Stated goal
Copy the first line of the entries below and every line after it through the line containing "PITCH = math.radians(4.85)". Do not include pictures.

Scenes as source code
◇ ◇ ◇
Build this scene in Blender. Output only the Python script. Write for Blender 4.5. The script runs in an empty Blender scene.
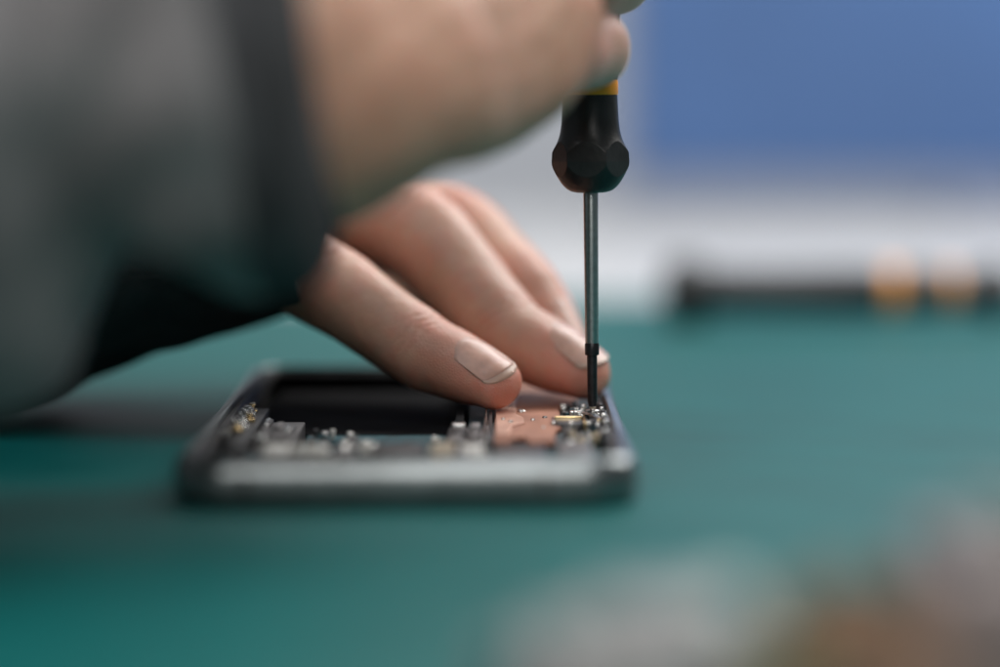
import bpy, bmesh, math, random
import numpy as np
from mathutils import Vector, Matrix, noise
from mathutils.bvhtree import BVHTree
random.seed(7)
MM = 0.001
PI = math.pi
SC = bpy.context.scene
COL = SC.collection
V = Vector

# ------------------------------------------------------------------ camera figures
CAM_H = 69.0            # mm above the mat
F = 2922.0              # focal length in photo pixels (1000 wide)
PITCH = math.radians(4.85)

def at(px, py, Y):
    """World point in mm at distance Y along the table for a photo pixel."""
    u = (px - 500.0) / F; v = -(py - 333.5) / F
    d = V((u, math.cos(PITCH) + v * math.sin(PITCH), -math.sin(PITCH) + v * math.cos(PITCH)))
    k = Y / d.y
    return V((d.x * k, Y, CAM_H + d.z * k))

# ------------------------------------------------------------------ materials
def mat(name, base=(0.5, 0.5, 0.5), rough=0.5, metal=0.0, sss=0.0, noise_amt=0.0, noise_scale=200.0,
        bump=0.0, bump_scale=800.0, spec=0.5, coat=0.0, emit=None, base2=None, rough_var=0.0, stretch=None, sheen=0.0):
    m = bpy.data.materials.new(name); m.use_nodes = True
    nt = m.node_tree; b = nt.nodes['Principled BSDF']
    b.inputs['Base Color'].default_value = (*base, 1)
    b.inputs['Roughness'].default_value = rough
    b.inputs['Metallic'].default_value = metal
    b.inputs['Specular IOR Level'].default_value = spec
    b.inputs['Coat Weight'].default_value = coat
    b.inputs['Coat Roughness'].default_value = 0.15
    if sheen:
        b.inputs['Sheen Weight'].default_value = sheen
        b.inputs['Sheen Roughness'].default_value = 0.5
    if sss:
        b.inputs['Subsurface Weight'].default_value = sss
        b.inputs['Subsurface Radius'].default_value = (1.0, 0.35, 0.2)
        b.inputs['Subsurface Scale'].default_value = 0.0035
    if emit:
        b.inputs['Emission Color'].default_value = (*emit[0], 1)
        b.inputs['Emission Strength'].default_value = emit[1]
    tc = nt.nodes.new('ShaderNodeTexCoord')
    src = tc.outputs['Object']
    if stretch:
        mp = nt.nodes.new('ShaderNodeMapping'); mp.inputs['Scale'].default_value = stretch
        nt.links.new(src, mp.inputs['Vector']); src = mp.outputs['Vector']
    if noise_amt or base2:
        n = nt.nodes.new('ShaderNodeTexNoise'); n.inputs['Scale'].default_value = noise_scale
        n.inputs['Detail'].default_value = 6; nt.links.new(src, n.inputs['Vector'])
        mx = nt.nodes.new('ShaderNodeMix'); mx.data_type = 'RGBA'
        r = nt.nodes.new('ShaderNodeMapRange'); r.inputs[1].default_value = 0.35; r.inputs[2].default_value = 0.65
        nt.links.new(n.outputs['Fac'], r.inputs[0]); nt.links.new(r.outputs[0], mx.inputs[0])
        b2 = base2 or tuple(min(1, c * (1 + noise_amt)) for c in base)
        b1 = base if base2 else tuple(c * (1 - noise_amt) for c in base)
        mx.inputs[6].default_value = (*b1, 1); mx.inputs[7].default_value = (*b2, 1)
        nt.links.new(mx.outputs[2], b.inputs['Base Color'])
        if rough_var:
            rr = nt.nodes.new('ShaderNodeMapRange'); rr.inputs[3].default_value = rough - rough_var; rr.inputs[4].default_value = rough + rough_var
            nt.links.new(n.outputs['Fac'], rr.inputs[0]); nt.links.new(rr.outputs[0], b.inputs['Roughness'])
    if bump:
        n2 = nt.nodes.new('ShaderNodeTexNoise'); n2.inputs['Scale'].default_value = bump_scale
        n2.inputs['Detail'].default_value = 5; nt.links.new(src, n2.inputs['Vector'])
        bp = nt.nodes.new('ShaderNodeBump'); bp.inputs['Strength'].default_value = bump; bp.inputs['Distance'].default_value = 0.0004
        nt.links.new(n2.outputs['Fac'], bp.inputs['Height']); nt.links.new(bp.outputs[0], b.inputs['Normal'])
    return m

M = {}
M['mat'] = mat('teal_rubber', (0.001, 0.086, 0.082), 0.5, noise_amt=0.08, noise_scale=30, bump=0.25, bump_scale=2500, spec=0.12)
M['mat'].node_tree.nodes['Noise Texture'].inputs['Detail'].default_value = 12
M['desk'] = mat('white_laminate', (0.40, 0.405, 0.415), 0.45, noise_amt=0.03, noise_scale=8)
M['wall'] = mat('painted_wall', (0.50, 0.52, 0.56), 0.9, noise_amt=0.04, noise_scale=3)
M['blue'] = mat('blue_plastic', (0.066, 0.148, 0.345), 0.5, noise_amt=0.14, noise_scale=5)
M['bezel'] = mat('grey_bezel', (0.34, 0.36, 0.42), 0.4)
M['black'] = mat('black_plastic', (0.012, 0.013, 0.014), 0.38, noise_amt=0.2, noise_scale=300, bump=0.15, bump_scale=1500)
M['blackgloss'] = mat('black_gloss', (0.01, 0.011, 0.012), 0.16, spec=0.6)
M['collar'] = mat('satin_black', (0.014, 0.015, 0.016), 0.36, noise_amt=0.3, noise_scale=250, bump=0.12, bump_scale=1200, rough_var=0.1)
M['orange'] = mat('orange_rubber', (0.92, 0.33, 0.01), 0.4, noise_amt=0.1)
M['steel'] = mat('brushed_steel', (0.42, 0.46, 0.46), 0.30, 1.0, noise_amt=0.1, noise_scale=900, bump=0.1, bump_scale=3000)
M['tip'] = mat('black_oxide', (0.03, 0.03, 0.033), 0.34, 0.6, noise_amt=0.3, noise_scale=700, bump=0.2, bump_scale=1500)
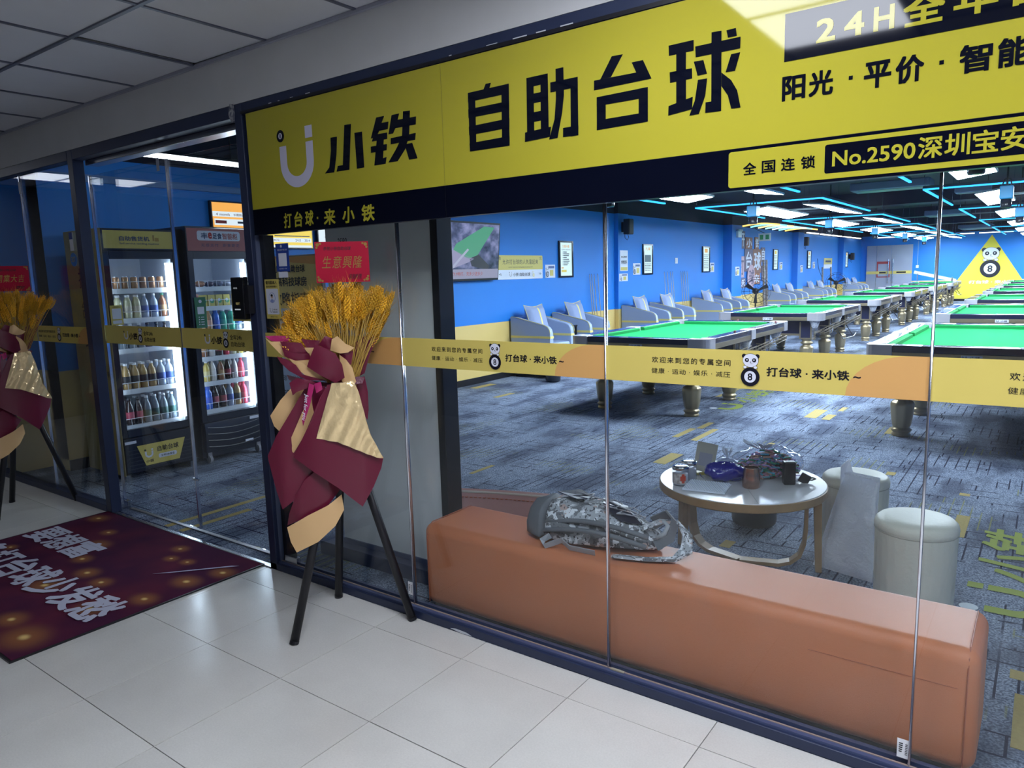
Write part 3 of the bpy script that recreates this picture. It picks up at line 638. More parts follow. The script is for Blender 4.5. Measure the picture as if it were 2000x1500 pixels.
◇ ◇ ◇
Response
Build this scene in Blender. Output only the Python script. Write for Blender 4.5. The script runs in an empty Blender scene.
import bpy, bmesh, math, random
import numpy as np
from mathutils import Vector, Matrix, noise
from mathutils.bvhtree import BVHTree
random.seed(7)
MM = 0.001
PI = math.pi
SC = bpy.context.scene
COL = SC.collection
V = Vector

# ------------------------------------------------------------------ camera figures
CAM_H = 69.0            # mm above the mat
F = 2922.0              # focal length in photo pixels (1000 wide)
PITCH = math.radians(4.85)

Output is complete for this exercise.